31 de agosto de 2019

Fred Hersch & The WDR Big Band “Begin Again” (Palmetto, 2019)

Como é que dizia a canção de Ivan Lins e Vítor Martins? “Começar de novo/ E contar comigo/ Vai valer a pena/ Ter amanhecido/ Ter me rebelado/ Ter me debatido/ Ter me machucado/ Ter sobrevivido”. Podia ser o mantra de Fred Hersch, que, após ter entrado em choque séptico, em 2008, passou dois meses em estado larval, tendo sido sujeito a uma traqueostomia e a tratamentos diários para a insuficiência renal, com mais tubos que um parque aquático, até, por fim, acordar sem sequer saber se voltaria a falar, a ingerir sólidos, a andar ou, como é óbvio, a tocar piano. Faltando só um livrinho de Oliver Sacks, trata-se de uma provação documentada em “My Coma Dreams” (um DVD), em “Good Things Happen Slowly” (a sua autobiografia) e em “The Ballad of Fred Hersch” (um documentário), mas, desde então, numa boa dezena de álbuns a solo, em duo e em trio, com nenhuma ou pouca representação em disco. Daí entender-se este “Begin Again” não tanto quanto a fase inicial de um processo de reabilitação mas, sim, como a prova da sua transcendência, no sentido em que mais do que recuperar funções perdidas, o que fez há muito, Hersch dá mostras de as superar, aceitando um convite para fazer algo que nunca tinha feito antes: tocar com uma Big Band.

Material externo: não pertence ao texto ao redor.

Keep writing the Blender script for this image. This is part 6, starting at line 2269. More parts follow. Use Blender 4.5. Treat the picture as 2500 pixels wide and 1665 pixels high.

Pegando em mais uma canção de Lins e Martins (‘A Outra’, a cujo refrão, por sinal, o pianista alude em ‘Song Without Words #2’), é como se declarasse: “Nem só o que aparento/ Eu gosto/ Nem tudo que represento/ Eu mostro”. Nessa perspetiva, logo à primeira, teve mais sorte que Bill Evans (ainda e sempre um bom termo de comparação para se entender as capacidades transformativas da sua ação), que nunca se mostrou realmente confortável em discos gravados com formações alargadas (como aquelas dirigidas por Gary McFarland, George Russell e Claus Ogerman). Mérito da WDR Big Band, claro, do orquestrador e maestro Vince Mendoza (que se aproxima, aqui, da sensibilidade demonstrada em “Both Sides Now” e “Travelogue”, de Joni Mitchell) e do próprio Fred Hersch – não apenas por ter decidido tocar exclusivamente temas da sua autoria mas, também, por lhes estimular como nunca os lobos temporais. Há 40 anos, de modo premonitório, o primeiro disco em que participou chamava-se “The Awakening”.